Algumas razões prendem-se com o
facto de muitos membros do Labour, Corbyn incluído, quererem respeitar a
decisão do povo britânico no referendo de 2016, independentemente de existir
agora muito mais informação sobre o Brexit e suas potenciais consequências do
que quando o referendo se realizou. A defesa de um referendo não pressupõe que
os trabalhistas queiram reverter o Brexit, querem apenas um acordo diferente
mas, ainda assim, 111 deputados votaram no sentido de revogar o artigo 50, e,
assim, acabar com o Brexit de uma vez por todas. A disciplina partidária não
foi respeitada por mais de 120 membros do partido trabalhista.
Do lado dos conservadores, os
números são igualmente merecedores de análise. Oito conservadores votaram num
segundo referendo e dez votaram no fim do Brexit. Menos de metade dos
parlamentares conservadores votaram na ampliação da data legal para a saída de
Reino Unido. Apenas 150 votaram a favor, 93 votaram contra. Ou seja, foi
aprovado por votos trabalhistas.
Portanto, mais de 100 membros
conservadores afastaram-se, e muito, daquele que tem sido o discurso oficial do
partido em todas as frentes. A favor de uma saída sem qualquer acordo votaram
160 deputados no geral - incluindo Dennis Skinner, Kate Hoey e Ronnie Campbell,
os três trabalhistas.
Pouco depois de conhecidos os
resultados, um outro cenário começou a desenhar-se. Se forem contabilizados os
votos a favor da moção que previa que o Reino Unido integrasse uma união
alfandegária, verifica-se que há mais deputados a favor desta moção do que do
acordo de May (264 contra os 242 de May). E a diferença é ainda maior quando se
colocam lado a lado os votos favoráveis ao acordo de May e aqueles que hoje
foram depositados a favor de um segundo referendo - 268 a favor, mais 26 do que
os de May. É esta a discussão que tomou agora conta do processo do Brexit: será
que uma destas opções pode comandar a lealdade de uma maioria de deputados?

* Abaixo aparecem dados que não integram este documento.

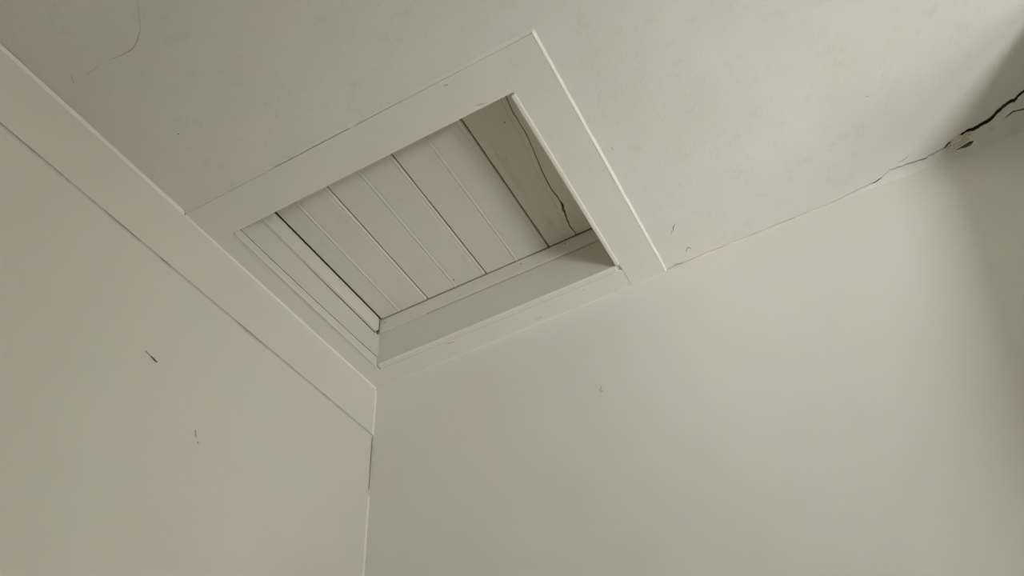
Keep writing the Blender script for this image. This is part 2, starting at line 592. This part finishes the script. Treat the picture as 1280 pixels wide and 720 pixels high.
box('window_frame', RX + .05, RX + .09, VY1 - .04, VY1, VZ0, VZ1, M_TRIM, win2, .002)
box('window_frame', RX + .05, RX + .09, VY0 + .04, VY1 - .04, VZ1 - .04, VZ1, M_TRIM, win2, .002)
box('window_frame', RX + .05, RX + .09, VY0 + .04, VY1 - .04, VZ0, VZ0 + .04, M_TRIM, win2, .002)
box('pane', RX + .068, RX + .072, VY0 + .038, VY1 - .038, VZ0 + .038, VZ1 - .038, M_GLASS, win2, 0)
structure(link('floor', [(-.02, RY, -H), (RX, RY, -H), (RX, .0, -H), (-.02, .0, -H)], [(0, 1, 2, 3)], M_FLOOR))
structure(link('roof_underside', [(-.02, RY, .24), (RX, RY, .24), (RX, .03, .24), (-.02, .03, .24)], [(0, 1, 2, 3)], M_ROOF))
pf = [(-.002, -.012), (-.312, -.012), (-.312, -.38), (-.46, -.95), (-.46, -H + .002), (-.002, -H + .002)]  # downward flare invented to shade the lower right wall
v, f = extrude([[(x, y, z) for y, z in pf] for x in (1.655, 2.45)], None, True)
structure(link('wall_pier', v, f, M_WALL_R))

# ------------------------------------------------------------------ hatch surround
IX0, IX1, IY0, IY1 = .054, .7165, -.592, -.060      # inner edges of the flat boards
surround = thing('hatch_surround', (W / 2, -D / 2, -TA), 'off-white painted timber surround lining the square ceiling hatch', 'hatch frame')
box('surround_board', .0005, IX1 - .0008, IY1, -.0005, -TA, 0, M_TRIM, surround, .0006)
box('surround_board', .0005, IX0 - .0032, IY0 + .0001, IY1 - .0001, -TA, 0, M_TRIM, surround, .0008)
box('surround_board', .0005, IX1 - .00001, -D, IY0, -TA, 0, M_TRIM, surround, .00015)
box('surround_board', IX1, W, -D, -.0005, -TA, 0, M_TRIM, surround, .00015)
LX0, LX1, LY0, LY1 = .0555, .7115, -.588, -.0762    # faces of the lining
ZT = .178
CRACK_Z = [(-.60, .0175), (-.48, .0165), (-.31, .0180), (-.15, .0210), (-.07, .0240)]


def strip(name, x0, x1, y0, y1, lo, hi, mat):
    rings = []
    for y in steps((y0, y1, .008)):
        a, b = lo(y), hi(y)
        rings.append([(x0, y, a), (x1 - .0012, y, a), (x1, y, a + .0012), (x1, y, b - .0008), (x1 - .0008, y, b), (x0, y, b)])
    v, f = extrude(rings, None, True)
    return link(name, v, f, mat, surround)


def crack_z(y):
    return lerp(CRACK_Z, y) + .0004 * nz(y * 60, 3)


# the left lining board stops above a crooked crack over its edge bead
strip('lining_board', LX0 - .018, LX0, LY0 - .001, LY1 + .001, crack_z, lambda y: ZT, M_LINING)
strip('edge_bead', IX0 - .003, LX0 + .0002, -.590, -.0775, lambda y: -.0078,
      lambda y: crack_z(y) - .0026 - .0006 * nz(y * 45, 9), M_BATTEN)
strip('shade_line', LX0 - .008, LX0 - .0002, -.586, LY1 - .004, lambda y: crack_z(y) - .0036, lambda y: crack_z(y) + .0001, M_CRACK)  # dark strip in the slot, standing for the shade inside the crack
strip('shade_line', LX0 - .001, LX0 + .0018, -.385, -.094, lambda y: .0924 - .0009 * max(0, min(1, (y + .39) / .15)), lambda y: .0932, M_CRACK)  # dark strip painting the shade line beneath the left batten
strip('shade_line', LX0 - .001, LX0 + .0022, -.0897, -.0828, lambda y: .0930 + (y + .0828) * -.4, lambda y: .1120 + (y + .0828) * 1.2, M_CRACK)  # dark patch standing for the shaded void at the batten's end
box('lining_board', LX1, LX1 + .018, LY0 - .001, LY1 + .001, -.001, ZT, M_LINING, surround, .001)
box('lining_board', LX0 - .018, LX1 + .018, LY1 + .001, LY1 + .019, -.001, ZT, M_LINING, surround, .001)
box('lining_board', LX0 - .018, LX1 + .018, LY0 - .019, LY0 - .001, -.001, ZT, M_LINING, surround, .001)
# small rounded beads along the mouth of the opening
box('edge_bead', IX0 + .004, .7075, -.0795, IY1 - .0011, -.0075, -.0008, M_TRIM, surround, .003, 3)
box('edge_bead', .7075, IX1 + .002, -.588, -.0800, -.0085, .004, M_TRIM, surround, .0035, 4)
# caulk round the outside, split from the near board for part of its length
for x0, x1, g in ((.006, .232, .0007), (.232, .410, .0019), (.410, .425, .0004), (.425, .520, .0013), (.520, W + .004, .0007)):
    fillet('caulk_bead', 0, x0, x1, (-D - g, 0), (0, -1.2, 0), (0, 0, -1), .0050, M_CEIL, surround, jag=.25)
fillet('caulk_bead', 1, -D - .004, -.002, (W + .0003, 0), (.8, 0, 0), (0, 0, -1), .0060, M_CAULK, surround, jag=.25)
for pts, ws, m in [
    ([(.613, -.668, 0), (.620, -.666, 0)], [.003, .003], M_SCUFF),
    ([(.640, -.603, 0), (.652, -.6005, 0), (.660, -.598, 0)], [.0005, .0030, .0006], M_SCUFF),
    ([(.244, -.0560, 0), (.256, -.0530, 0), (.268, -.0525, 0)], [.0005, .0032, .0006], M_SCUFF),
    ([(.470, -.0200, 0), (.490, -.0160, 0)], [.0004, .0016], M_SCUFF),
    ([(.6120, -.0480, 0), (.6150, -.0475, 0)], [.0022, .0022], M_SCUFF),
]:
    ribbon('paint_chip', [(x, y, -TA) for x, y, _ in pts], ws, 2, m, surround, off=-.0006)


# stop battens that carry the cover
def batten_side(x0, x1, y0, y1, z0, z1, r, name='stop_batten'):
    prof = [(y0, z0), (y0, z1)]
    for k in range(5):
        a = math.radians(90 - 90 * k / 4)
        prof.append((y1 - r * .5 + r * .5 * math.cos(a), z1 - r * .5 + r * .5 * math.sin(a)))
    for k in range(7):
        a = math.radians(0 - 90 * k / 6)
        prof.append((y1 - r + r * math.cos(a), z0 + r + r * math.sin(a)))
    rings = [[(x0, y, z) for y, z in prof], [(x1 - .0012, y, z) for y, z in prof],
             [(x1, y + (-.0012 if y > y0 else 0), z + (.0012 if z < (z0 + z1) / 2 else -.0006)) for y, z in prof]]
    v, f = extrude(rings, None, True)
    return link(name, v, f, M_BATTEN, surround)


ZL = .1425                      # underside of the cover
batten_side(LX0 + .0008, .0635, LY0, -.0905, .0925, ZL - .0006, .013)
box('stop_batten', LX1 - .009, LX1, LY0, LY1 - .008, .098, ZL - .0005, M_TRIM, surround, .002)
bf = box('stop_batten', LX0 + .004, LX1 - .0005, LY1 - .0062, LY1 + .001, .1010, ZL - .0006, M_BATTEN, surround, .0010, 2)
box('stop_batten', LX0 + .010, LX1 - .010, LY0 - .001, LY0 + .008, .100, ZL - .0022, M_TRIM, surround, .002)
box('shade_line', .20, LX1 - .002, LY1 - .0022, LY1 + .0005, .0998, .1011, M_SCUFF, surround, 0)  # grey strip painted in as a shade line below the far batten
for x, z in [(.0775, .1270), (.4776, .1275), (.5989, .1320)]:
    bm = bmesh.new()
    bmesh.ops.create_uvsphere(bm, u_segments=10, v_segments=6, radius=.0019)
    for vv in bm.verts:
        vv.co = Vector((x + vv.co.x, LY1 - .0062 + vv.co.y * .5, z + vv.co.z + H))
    me = bpy.data.meshes.new('nail')
    bm.to_mesh(me)
    bm.free()
    me.materials.append(M_NAIL)
    o = bpy.data.objects.new('nail', me)
    COL.objects.link(o)
    o.parent = surround
    o.matrix_parent_inverse = Matrix.Translation(-surround.location)

# ------------------------------------------------------------------ hatch cover of beaded boards
cover = thing('hatch_cover', (W / 2, -D / 2, ZL), 'grimy off-white hatch cover of beaded tongue-and-groove boards closing the opening', 'hatch cover')
PY0, PY1, PT = LY0 + .002, LY1 - .0086, .016


def groove(c, w=.0060, d=.0010):
    """a small round bead between two quirks, centred on c"""
    out = [(c - w, 0), (c - w * .8, d), (c - w * .62, d)]
    for k in range(5):
        a = math.pi * (1 - k / 4)
        out.append((c + w * .55 * math.cos(a), d * .9 - d * 2.3 * math.sin(a)))
    out += [(c + w * .62, d), (c + w * .8, d), (c + w, 0)]
    return out


def plank(x0, x1, centre, dz, mat, gl=.0012, gr=.0012, split=None):
    z0 = ZL + dz
    prof = [(x0 + gl, .0030), (x0 + gl + .0016, 0)]
    if centre:
        prof += groove(centre)
    # a bead along the right-hand edge
    if x1 < .70:
        prof += [(x1 - .0125, 0), (x1 - .0110, .0009), (x1 - .0092, .0002), (x1 - .0060, -.0001), (x1 - .0035, .0004)]
    prof += [(x1 - gr - .0008, .0022), (x1 - gr, .0042)]
    yy = steps((PY0, PY1, .02))
    rings = []
    for y in yy:
        w = .0004 * nz(y * 9, x0 * 30)
        rings.append([(x + w, y, z0 + z + .0006 * nz(y * 5, x * 12, 3)) for x, z in prof] +
                     [(x1 - gr, y, z0 + PT), (x0 + gl, y, z0 + PT)])
    v, f = extrude(rings, None, True)
    return link('plank', v, f, mat, cover)


JN = [.0646, .2085, .3810, .5562, LX1 - .002]
plank(JN[0], JN[1], .1215, .0008, M_PLANK, gr=.0011)
plank(JN[1], JN[2], .2930, .0012, M_PLANK, gl=.0011, gr=.0013)
plank(JN[2], JN[3], .4680, .0004, M_PLANK, gl=.0013, gr=.0016)
# the last board has split along its length
SP = [(-.60, .6690), (-.500, .6640), (-.468, .6590), (-.403, .6585), (-.360, .6530), (-.330, .6495), (-.290, .6430), (-.2456, .6400),
      (-.200, .6425), (-.1815, .6420), (-.170, .6360), (-.1642, .6380), (-.140, .6320), (-.1178, .6290), (-.100, .6310), (-.07, .6300)]
SO = [(-.60, .0012), (-.47, .0013), (-.35, .0014), (-.30, .0020), (-.24, .0022), (-.195, .0026), (-.186, .0060), (-.172, .0072),
      (-.164, .0030), (-.12, .0028), (-.07, .0020)]
sy = steps((PY0, PY1, .004))
for side in (0, 1):
    rings = []
    for y in sy:
        c = lerp(SP, y) + .0014 * nz(y * 120, 4.4)
        o = lerp(SO, y) / 2 * (1 + .4 * nz(y * 160, 8.1))
        z0 = ZL + (.0008 if side == 0 else .0022)
        if side == 0:
            x0, x1 = JN[3] + .0016, c - o
            pr = [(x0, .0030), (x0 + .0016, 0)]
            g0 = .6380 if False else None
            pr += [(x1 - .012, .0), (x1 - .0108, .0010), (x1 - .0092, .0)] + [(x1 - .0006, 0), (x1, .0008)]
        else:
            x0, x1 = c + o, JN[4]
            pr = [(x0, .0008), (x0 + .0006, 0), ((x0 + x1) / 2, 0.0), (x1 - .001, 0), (x1, .001)]
        rings.append([(x, y, z0 + z + .0006 * nz(y * 5, x * 12, 3)) for x, z in pr] + [(x1, y, z0 + PT), (x0, y, z0 + PT)])
    v, f = extrude(rings, None, True)
    o = link('plank', v, f, M_PLANK_OLD, cover)
    o['label'] = 'stained board split along its length'
# rails nailed across the back of the cover
box('back_rail', JN[0] + .03, JN[4] - .03, -.50, -.43, ZL + PT + .0025, ZL + PT + .022, M_ROOF, cover, .002)
box('back_rail', JN[0] + .03, JN[4] - .03, -.23, -.16, ZL + PT + .0025, ZL + PT + .022, M_ROOF, cover, .002)
for x, y in [(.6316, -.4540), (.300, -.110), (.690, -.160)]:
    ribbon('nail_mark', [(x, y, ZL), (x + .002, y + .002, ZL)], [.0024, .0024], 2, M_NAIL, cover, off=-.0008)
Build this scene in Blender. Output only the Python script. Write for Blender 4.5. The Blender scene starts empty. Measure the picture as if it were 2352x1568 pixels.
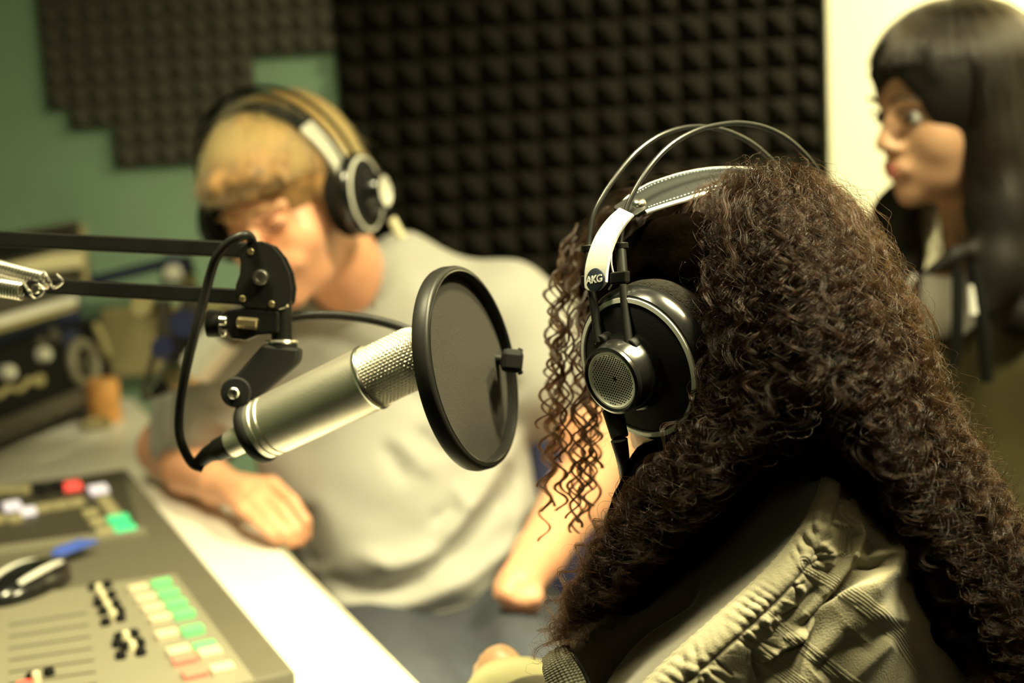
import bpy, bmesh, math, random
import numpy as np
from mathutils import Vector, Matrix
from mathutils.noise import noise as mnoise
random.seed(7); RNG = np.random.default_rng(11)
S = bpy.context.scene
COL = S.collection
# ---------------------------------------------------------------- camera
F_PX = 50.0/36.0*2352
PITCH, ROLL = math.radians(10.0), math.radians(3.4)
O = np.array([0.0, 0.0, 1.30])
FW = np.array([0, math.cos(PITCH), -math.sin(PITCH)])
U0 = np.array([0, math.sin(PITCH), math.cos(PITCH)])
R0 = np.array([1.0, 0, 0])
RT = R0*math.cos(ROLL) - U0*math.sin(ROLL)
UP = U0*math.cos(ROLL) + R0*math.sin(ROLL)
cam = bpy.data.cameras.new('camera'); cam_o = bpy.data.objects.new('camera', cam); COL.objects.link(cam_o)
cam.lens = 50; cam.sensor_width = 36; cam.clip_start = 0.02
cam.dof.use_dof = True; cam.dof.focus_distance = 0.90; cam.dof.aperture_fstop = 4.0
mw = Matrix.Identity(4)
for i in range(3):
    mw[i][0], mw[i][1], mw[i][2], mw[i][3] = RT[i], UP[i], -FW[i], O[i]
cam_o.matrix_world = mw
S.camera = cam_o
S.view_settings.view_transform = 'Standard'; S.view_settings.look = 'None'
S.view_settings.gamma = 1.0; S.view_settings.use_curve_mapping = False
S.view_settings.exposure = 0.0
# ---------------------------------------------------------------- world and lamps
WARM = (1.0, 0.905, 0.50)
wd = bpy.data.worlds.new('world'); S.world = wd; wd.use_nodes = True
wd.node_tree.nodes['Background'].inputs[0].default_value = (1.0, 0.91, 0.52, 1)
wd.node_tree.nodes['Background'].inputs[1].default_value = 0.017
def area(name, loc, target, size, power, color=WARM, spread=180, sy=None):
    l = bpy.data.lights.new(name, 'AREA'); l.energy = power; l.color = color; l.size = size
    if sy: l.shape = 'RECTANGLE'; l.size_y = sy
    l.spread = math.radians(spread)
    o = bpy.data.objects.new(name, l); COL.objects.link(o); o.location = loc
    o.rotation_euler = (Vector(target)-Vector(loc)).to_track_quat('-Z', 'Y').to_euler()
    return o
area('ceiling_lamp_light', (0.86, 0.80, 2.42), (0.22, 1.15, 0.8), 0.28, 42, spread=104)
area('added_crown_light', (0.50, 0.98, 2.42), (0.26, 0.93, 1.0), 0.16, 10, spread=42)  # added narrow light to brighten the crown of the curly hair
area('desk_lamp_light', (-0.40, 1.00, 2.42), (-0.22, 1.30, 0.75), 0.30, 11, spread=66)
area('wall_lamp_light', (1.42, 1.72, 2.42), (1.25, 2.72, 1.35), 0.30, 60, spread=105)
area('rear_fill_light', (0.2, -0.9, 2.3), (0.3, 1.2, 1.0), 0.6, .6, spread=120)  # added weak fill from behind the camera

# ---------------------------------------------------------------- placement helpers
def ray(px, py):
    return FW + RT*((px-1176)/F_PX) + UP*((784-py)/F_PX)
def W(px, py, d): return O + ray(px, py)*d
def D(px, py, z):
    r = ray(px, py); return O + r*((z-O[2])/r[2])
def WY(px, py, y):
    r = ray(px, py); return O + r*(y/r[1])
def depth(p): return float((np.asarray(p)-O) @ FW)
def nrm(v): v = np.asarray(v, float); return v/np.linalg.norm(v)
def camv(r, u, a): return nrm(RT*r + UP*u + FW*a)      # right, up, away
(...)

Alguns deputados estão a defender
que estas moções sejam de novo levadas a votos, mas ainda não é claro que o
presidente da Câmara concorde em voltar a dar uma oportunidade a estes textos -
que já foram rejeitados uma vez - tal como não dá a May para que ela leve, de
novo, o seu acordo a votos. O jornalista de política da "Sky News"
Lewis Goodall considera que uma eleição geral pode estar mais perto do que
nunca. “Dado que os números não existem neste parlamento para aprovar o seu
acordo, ou qualquer acordo, a única alternativa deve ser votarmos num novo parlamento”.